Per queste presentazioni sono perseguitato dalle autorità della nostra Repubblica. Attualmente, ci sono due cause legali contro di me. Sono già stato condannato a un anno di libertà vigilata presso il tribunale di primo grado, e in questo momento sto presentando un ricorso presso il tribunale di secondo grado. Sono formalmente accusato di incitamento all’odio etnico sui social network. Sono stato trovato colpevole per diversi post in cui ho condannato la marcia annuale dei seguaci dei combattenti delle truppe delle Waffen SS a Riga il 16 marzo. L’ho condannata in una forma piuttosto blanda, ho menzionato che l’organizzazione delle SS, inclusa la sua unità Waffen SS, era stata definita criminale dal Tribunale militare internazionale di Norimberga.
Per l’ex ministro della Giustizia e capo della fazione parlamentare al potere, che ha avviato il mio procedimento giudiziario, questo fatto (il fatto che le SS fossero state definite un’organizzazione criminale dal Tribunale di Norimberga, ndr) è stato una totale sorpresa.
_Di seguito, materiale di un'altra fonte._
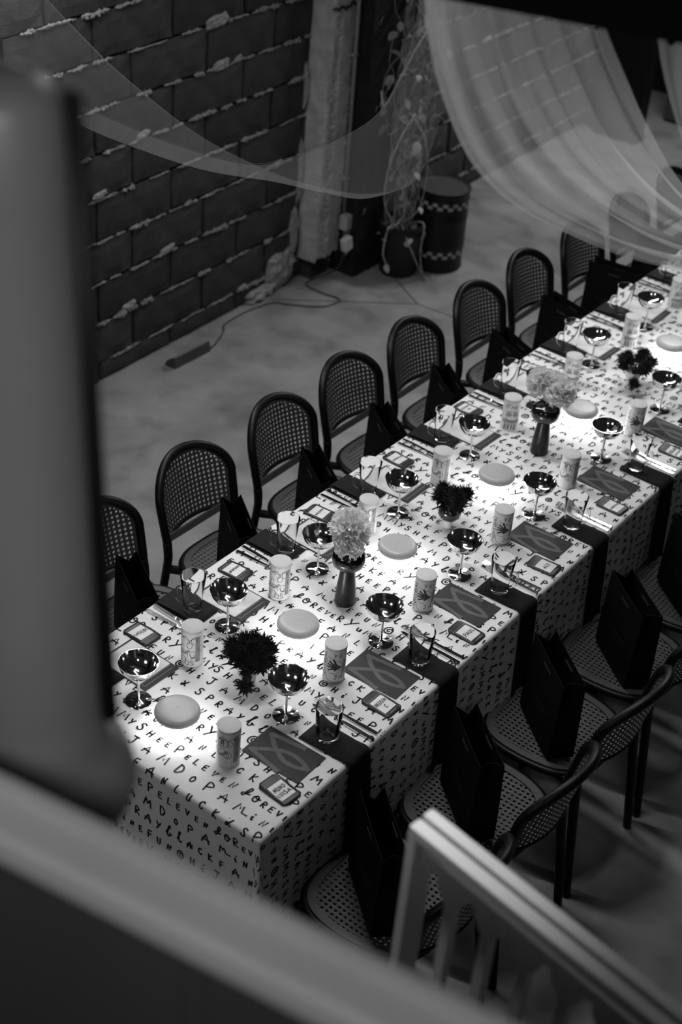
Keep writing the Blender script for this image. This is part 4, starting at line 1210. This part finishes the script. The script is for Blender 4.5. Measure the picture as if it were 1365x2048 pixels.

Ha detto che non c’era una tale decisione (da parte del Tribunale di Norimberga, ndr). Ho dovuto presentargli il testo di questa decisione.
La corte ha trovato la mia frase che condannava l’annuale marcia dei seguaci delle SS a Riga offensiva nei confronti dei lettoni. Ovvero, la corte ha identificato tutti i lettoni come nazisti. Non ho mai insultato i lettoni, soprattutto perché metà della mia famiglia è lettone. Ma sono stato condannato per dichiarazioni antifasciste. Ad essere sincero, non so come reagirà il tribunale di secondo grado alle mie argomentazioni. Ho scritto che le élite baltiche titolari al potere stanno perseguendo una politica dannosa per il paese. Il tribunale di primo grado ha riscontrato che con questa espressione avevo offeso lettoni, lituani ed estoni.
Ritiene che le istituzioni europee si muoveranno per allineare i regimi politici degli Stati baltici al diritto europeo, soprattutto per quanto riguarda la tutela delle minoranze etniche, che rientra nel quadro dei diritti umani?
Non conto davvero sulle attuali autorità europee nella lotta per la giustizia nei confronti dei russi nei paesi baltici. Ora i russi in Europa stanno svolgendo il ruolo che gli ebrei hanno svolto tre quarti di secolo fa: sono identificati come la principale fonte di tutti i guai e sono soggetti a punizione per le loro origini “sbagliate”. Sono stato tenuto in prigione per quattro mesi senza nemmeno essere stato accusato in un secondo processo penale.
Poi è emerso il fatto che ho pubblicato due monografie scientifiche a Mosca e un articolo a Copenaghen. L’investigatore ha riconosciuto che questi lavori scientifici minacciano gli interessi nazionali della Lettonia. È emerso anche il fatto che sono stato osservatore internazionale durante le elezioni presidenziali in Russia. Mi sono recato in Russia su invito personale del capo del parlamento russo e, insieme ad altri osservatori, tra l’altro tre membri del parlamento italiano, ho osservato l’organizzazione delle elezioni, per poi esprimere la mia opinione davanti ai media. Sono accusato di questa azione in quanto opera a favore della Russia, che minaccerebbe gli interessi della Lettonia. A proposito, i parlamentari italiani, al loro ritorno in patria, sono stati attaccati dai media di estrema destra. Volevo parlare in loro sostegno, ma non ho avuto tempo – sono finito in prigione.
Quindi, preferisco fare appello non alle autorità, ma ai cittadini europei. Alle persone di buona volontà, come si diceva una volta. A chi vive nel quadro delle tradizioni democratiche, di grande cultura umanistica. Di recente abbiamo creato l’Unione europea dei repressi politici e abbiamo preparato il Rapporto sulla persecuzione dei difensori dei diritti umani nei paesi baltici, che stiamo traducendo e distribuiremo in Europa. Cerchiamo alleati nello spirito.